— Start —

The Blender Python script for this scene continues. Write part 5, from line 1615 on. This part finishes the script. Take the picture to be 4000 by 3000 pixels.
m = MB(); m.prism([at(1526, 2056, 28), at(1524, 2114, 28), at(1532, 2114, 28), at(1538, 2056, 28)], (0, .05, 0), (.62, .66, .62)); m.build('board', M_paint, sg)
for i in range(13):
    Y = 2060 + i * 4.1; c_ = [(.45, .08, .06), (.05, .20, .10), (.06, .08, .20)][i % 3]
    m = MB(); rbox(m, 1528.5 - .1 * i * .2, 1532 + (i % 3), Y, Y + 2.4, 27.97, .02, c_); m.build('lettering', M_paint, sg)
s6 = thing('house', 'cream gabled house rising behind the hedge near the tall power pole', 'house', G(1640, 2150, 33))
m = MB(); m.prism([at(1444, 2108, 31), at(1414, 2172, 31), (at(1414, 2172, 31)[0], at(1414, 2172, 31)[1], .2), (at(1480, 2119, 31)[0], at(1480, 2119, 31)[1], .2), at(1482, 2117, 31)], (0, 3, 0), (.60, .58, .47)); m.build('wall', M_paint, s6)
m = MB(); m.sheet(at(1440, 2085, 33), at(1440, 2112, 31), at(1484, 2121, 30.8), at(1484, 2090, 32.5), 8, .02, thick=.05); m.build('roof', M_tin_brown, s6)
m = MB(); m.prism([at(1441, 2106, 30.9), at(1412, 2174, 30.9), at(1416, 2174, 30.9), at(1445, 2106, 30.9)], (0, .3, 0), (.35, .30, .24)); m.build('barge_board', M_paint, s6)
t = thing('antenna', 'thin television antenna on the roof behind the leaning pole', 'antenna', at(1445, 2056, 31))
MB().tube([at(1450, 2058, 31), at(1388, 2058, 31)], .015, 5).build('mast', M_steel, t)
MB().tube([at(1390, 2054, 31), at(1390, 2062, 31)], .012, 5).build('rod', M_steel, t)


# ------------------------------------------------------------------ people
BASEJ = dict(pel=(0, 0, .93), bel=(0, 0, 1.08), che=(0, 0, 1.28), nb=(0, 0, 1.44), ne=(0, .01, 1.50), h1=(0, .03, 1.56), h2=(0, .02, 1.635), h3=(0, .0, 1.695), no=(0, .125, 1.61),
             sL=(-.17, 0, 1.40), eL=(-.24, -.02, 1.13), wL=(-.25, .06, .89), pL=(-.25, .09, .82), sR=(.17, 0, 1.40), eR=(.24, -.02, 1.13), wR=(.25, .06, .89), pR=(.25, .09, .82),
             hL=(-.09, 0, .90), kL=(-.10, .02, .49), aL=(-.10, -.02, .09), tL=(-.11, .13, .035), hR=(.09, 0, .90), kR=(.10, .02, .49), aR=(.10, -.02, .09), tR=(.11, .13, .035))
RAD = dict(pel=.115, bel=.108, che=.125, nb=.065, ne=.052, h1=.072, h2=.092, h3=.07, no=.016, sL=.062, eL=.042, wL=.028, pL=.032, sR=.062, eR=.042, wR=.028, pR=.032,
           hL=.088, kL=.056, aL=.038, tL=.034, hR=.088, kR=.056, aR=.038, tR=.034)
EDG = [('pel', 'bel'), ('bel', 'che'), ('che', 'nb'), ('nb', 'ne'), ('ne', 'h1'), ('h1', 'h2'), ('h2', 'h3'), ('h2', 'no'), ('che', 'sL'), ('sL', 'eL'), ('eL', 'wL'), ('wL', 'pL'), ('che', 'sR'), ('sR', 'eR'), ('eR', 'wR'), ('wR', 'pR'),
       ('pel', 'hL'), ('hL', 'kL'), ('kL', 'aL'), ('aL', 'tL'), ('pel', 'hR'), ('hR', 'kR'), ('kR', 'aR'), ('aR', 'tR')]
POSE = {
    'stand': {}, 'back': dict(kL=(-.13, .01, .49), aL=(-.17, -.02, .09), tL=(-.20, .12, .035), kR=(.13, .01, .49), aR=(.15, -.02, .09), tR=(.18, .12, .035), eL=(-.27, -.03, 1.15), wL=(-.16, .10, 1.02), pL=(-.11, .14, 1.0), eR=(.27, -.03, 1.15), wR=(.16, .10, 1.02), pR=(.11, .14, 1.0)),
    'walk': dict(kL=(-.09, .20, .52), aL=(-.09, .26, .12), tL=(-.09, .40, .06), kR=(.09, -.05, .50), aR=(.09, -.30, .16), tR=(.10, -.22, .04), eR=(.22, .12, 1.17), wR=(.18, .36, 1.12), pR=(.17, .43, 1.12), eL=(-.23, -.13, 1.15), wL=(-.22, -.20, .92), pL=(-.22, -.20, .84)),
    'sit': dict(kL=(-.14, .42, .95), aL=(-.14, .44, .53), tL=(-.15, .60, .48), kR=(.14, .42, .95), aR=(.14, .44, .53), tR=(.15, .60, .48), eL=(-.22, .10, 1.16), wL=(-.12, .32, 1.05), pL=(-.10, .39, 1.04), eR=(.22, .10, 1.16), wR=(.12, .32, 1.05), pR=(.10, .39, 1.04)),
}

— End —

[What you will do] Reproduce the listing above verbatim, from first line to last.

[Answer to the problem]
The Blender Python script for this scene continues. Write part 5, from line 1615 on. This part finishes the script. Take the picture to be 4000 by 3000 pixels.
m = MB(); m.prism([at(1526, 2056, 28), at(1524, 2114, 28), at(1532, 2114, 28), at(1538, 2056, 28)], (0, .05, 0), (.62, .66, .62)); m.build('board', M_paint, sg)
for i in range(13):
    Y = 2060 + i * 4.1; c_ = [(.45, .08, .06), (.05, .20, .10), (.06, .08, .20)][i % 3]
    m = MB(); rbox(m, 1528.5 - .1 * i * .2, 1532 + (i % 3), Y, Y + 2.4, 27.97, .02, c_); m.build('lettering', M_paint, sg)
s6 = thing('house', 'cream gabled house rising behind the hedge near the tall power pole', 'house', G(1640, 2150, 33))
m = MB(); m.prism([at(1444, 2108, 31), at(1414, 2172, 31), (at(1414, 2172, 31)[0], at(1414, 2172, 31)[1], .2), (at(1480, 2119, 31)[0], at(1480, 2119, 31)[1], .2), at(1482, 2117, 31)], (0, 3, 0), (.60, .58, .47)); m.build('wall', M_paint, s6)
m = MB(); m.sheet(at(1440, 2085, 33), at(1440, 2112, 31), at(1484, 2121, 30.8), at(1484, 2090, 32.5), 8, .02, thick=.05); m.build('roof', M_tin_brown, s6)
m = MB(); m.prism([at(1441, 2106, 30.9), at(1412, 2174, 30.9), at(1416, 2174, 30.9), at(1445, 2106, 30.9)], (0, .3, 0), (.35, .30, .24)); m.build('barge_board', M_paint, s6)
t = thing('antenna', 'thin television antenna on the roof behind the leaning pole', 'antenna', at(1445, 2056, 31))
MB().tube([at(1450, 2058, 31), at(1388, 2058, 31)], .015, 5).build('mast', M_steel, t)
MB().tube([at(1390, 2054, 31), at(1390, 2062, 31)], .012, 5).build('rod', M_steel, t)


# ------------------------------------------------------------------ people
BASEJ = dict(pel=(0, 0, .93), bel=(0, 0, 1.08), che=(0, 0, 1.28), nb=(0, 0, 1.44), ne=(0, .01, 1.50), h1=(0, .03, 1.56), h2=(0, .02, 1.635), h3=(0, .0, 1.695), no=(0, .125, 1.61),
             sL=(-.17, 0, 1.40), eL=(-.24, -.02, 1.13), wL=(-.25, .06, .89), pL=(-.25, .09, .82), sR=(.17, 0, 1.40), eR=(.24, -.02, 1.13), wR=(.25, .06, .89), pR=(.25, .09, .82),
             hL=(-.09, 0, .90), kL=(-.10, .02, .49), aL=(-.10, -.02, .09), tL=(-.11, .13, .035), hR=(.09, 0, .90), kR=(.10, .02, .49), aR=(.10, -.02, .09), tR=(.11, .13, .035))
RAD = dict(pel=.115, bel=.108, che=.125, nb=.065, ne=.052, h1=.072, h2=.092, h3=.07, no=.016, sL=.062, eL=.042, wL=.028, pL=.032, sR=.062, eR=.042, wR=.028, pR=.032,
           hL=.088, kL=.056, aL=.038, tL=.034, hR=.088, kR=.056, aR=.038, tR=.034)
EDG = [('pel', 'bel'), ('bel', 'che'), ('che', 'nb'), ('nb', 'ne'), ('ne', 'h1'), ('h1', 'h2'), ('h2', 'h3'), ('h2', 'no'), ('che', 'sL'), ('sL', 'eL'), ('eL', 'wL'), ('wL', 'pL'), ('che', 'sR'), ('sR', 'eR'), ('eR', 'wR'), ('wR', 'pR'),
       ('pel', 'hL'), ('hL', 'kL'), ('kL', 'aL'), ('aL', 'tL'), ('pel', 'hR'), ('hR', 'kR'), ('kR', 'aR'), ('aR', 'tR')]
POSE = {
    'stand': {}, 'back': dict(kL=(-.13, .01, .49), aL=(-.17, -.02, .09), tL=(-.20, .12, .035), kR=(.13, .01, .49), aR=(.15, -.02, .09), tR=(.18, .12, .035), eL=(-.27, -.03, 1.15), wL=(-.16, .10, 1.02), pL=(-.11, .14, 1.0), eR=(.27, -.03, 1.15), wR=(.16, .10, 1.02), pR=(.11, .14, 1.0)),
    'walk': dict(kL=(-.09, .20, .52), aL=(-.09, .26, .12), tL=(-.09, .40, .06), kR=(.09, -.05, .50), aR=(.09, -.30, .16), tR=(.10, -.22, .04), eR=(.22, .12, 1.17), wR=(.18, .36, 1.12), pR=(.17, .43, 1.12), eL=(-.23, -.13, 1.15), wL=(-.22, -.20, .92), pL=(-.22, -.20, .84)),
    'sit': dict(kL=(-.14, .42, .95), aL=(-.14, .44, .53), tL=(-.15, .60, .48), kR=(.14, .42, .95), aR=(.14, .44, .53), tR=(.15, .60, .48), eL=(-.22, .10, 1.16), wL=(-.12, .32, 1.05), pL=(-.10, .39, 1.04), eR=(.22, .10, 1.16), wR=(.12, .32, 1.05), pR=(.10, .39, 1.04)),
}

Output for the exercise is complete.